As excellent network performance is one of the things we pride ourselves in at Farbyte, our support team took it upon themselves to find out the cause.

During our investigations, we found that any network request made from the VPS using a DNS name seemed to be delayed by about 5 seconds before responding. This included using tools like curl and wget from the command line. It also delayed the response of web pages being delivered from the VPS that were in turn gathering data from other 3rd party sources (e.g. RSS feeds).

To test if you're being affected by this issue, you can run the following command:

time wget www.farbyte.com

You should get a result something similar to:

real    0m0.269s
user    0m0.001s
sys     0m0.002s

If the results you get indicate a response of about 5 seconds, then you have the same problem.

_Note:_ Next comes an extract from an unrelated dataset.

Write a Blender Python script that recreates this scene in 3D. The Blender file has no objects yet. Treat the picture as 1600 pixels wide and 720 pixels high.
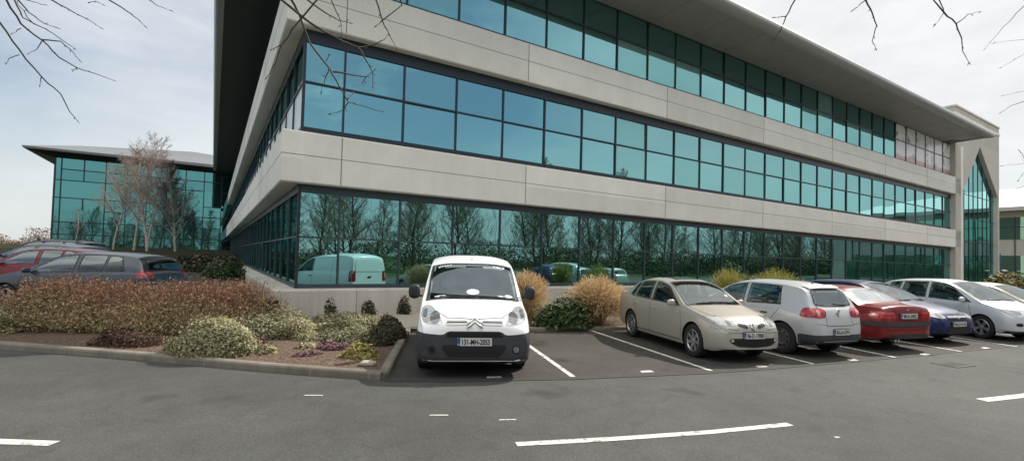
import bpy, bmesh, math, random
from mathutils import Vector, Matrix
from mathutils.bvhtree import BVHTree
from mathutils.geometry import tessellate_polygon, delaunay_2d_cdt
R = math.radians
scene = bpy.context.scene
COL = scene.collection

# ------------------------------------------------------------------ helpers
class MB:
    """collects geometry for ONE mesh object"""
    def __init__(self): self.v=[]; self.f=[]; self.m=[]
    def vert(self,p): self.v.append(tuple(p)); return len(self.v)-1
    def face(self,idx,m=0): self.f.append(tuple(idx)); self.m.append(m)
    def quad(self,a,b,c,d,m=0):
        i=len(self.v); self.v+= [tuple(a),tuple(b),tuple(c),tuple(d)]; self.face((i,i+1,i+2,i+3),m)
    def poly(self,pts,m=0):
        i=len(self.v); self.v+=[tuple(p) for p in pts]
        for t in tessellate_polygon([[Vector(p) for p in pts]]): self.face([i+k for k in t],m)
    def box(self,x0,x1,y0,y1,z0,z1,m=0,M=None):
        c=[Vector((x,y,z)) for z in (z0,z1) for y in (y0,y1) for x in (x0,x1)]
        if M is not None: c=[M@p for p in c]
        i=len(self.v); self.v+=[tuple(p) for p in c]
        for q in ((0,2,3,1),(4,5,7,6),(0,1,5,4),(2,6,7,3),(0,4,6,2),(1,3,7,5)): self.face([i+k for k in q],m)
    def tube(self,pts,rad,n=6,m=0,cap=True):
        pts=[Vector(p) for p in pts]
        if not hasattr(rad,'__len__'): rad=[rad]*len(pts)
        base=len(self.v); up=Vector((0.13,0.27,1))
        for k,p in enumerate(pts):
            t=(pts[min(k+1,len(pts)-1)]-pts[max(k-1,0)])
            if t.length<1e-9: t=Vector((0,0,1))
            t.normalize(); a=t.cross(up)
            if a.length<1e-3: a=t.cross(Vector((1,0,0)))
            a.normalize(); b=t.cross(a)
            for j in range(n):
                an=2*math.pi*j/n; self.v.append(tuple(p+rad[k]*(math.cos(an)*a+math.sin(an)*b)))
        for k in range(len(pts)-1):
            for j in range(n):
                self.face((base+k*n+j,base+k*n+(j+1)%n,base+(k+1)*n+(j+1)%n,base+(k+1)*n+j),m)
        if cap and n>2:
            self.face([base+j for j in range(n)][::-1],m); e=base+(len(pts)-1)*n; self.face([e+j for j in range(n)],m)
    def lathe(self,prof,n=28,m=0,M=None,closed=False):
        """prof: list of (r, h); axis local y"""
        base=len(self.v); K=len(prof)
        for j in range(n):
            an=2*math.pi*j/n
            for r,h in prof:
                p=Vector((r*math.cos(an),h,r*math.sin(an)))
                self.v.append(tuple(M@p if M is not None else p))
        for j in range(n):
            for k in range(K if closed else K-1):
                k2=(k+1)%K; j2=(j+1)%n
                self.face((base+j*K+k,base+j*K+k2,base+j2*K+k2,base+j2*K+k),m)
    def build(self,name,mats,parent=None,smooth=False,loc=None):
        me=bpy.data.meshes.new(name); me.from_pydata(self.v,[],self.f)
        if not isinstance(mats,(list,tuple)): mats=[mats]
        for mt in mats: me.materials.append(mt)
        me.polygons.foreach_set('material_index',self.m)
        if smooth: me.polygons.foreach_set('use_smooth',[True]*len(self.f))
        me.update()
        o=bpy.data.objects.new(name,me); COL.objects.link(o)
        if parent: o.parent=parent
        if loc is not None: o.location=loc
        return o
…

Red Hat Linux LogoIt turned out that the issue affects some of the newer Red Hat Linux based distributions (CentOS6, SL6, etc.) that have IPv6 turned on by default for domain name resolution. Older distributions were not affected.

We found the fault attributable to the DNS resolver service on the VPS issuing an IPv6 AAAA record request prior to an IPv4 A record request, even though there were no IPv6 addresses allocated to the VPS!

The IPv6 DNS request would time out after about 5 seconds and thus the DNS resolver would subsequently send an IPv4 DNS request. The IPv4 request  would resolve in a normal fashion and the data transfer would be fulfilled via IPv4.

Like most things, once you know the cause of an issue the fix can be quite simple. In this case we added the following line into the /etc/resolv.conf file:

options single-request

That's all there is to it! DNS based hostnames were now resolved in lightening fast times once again.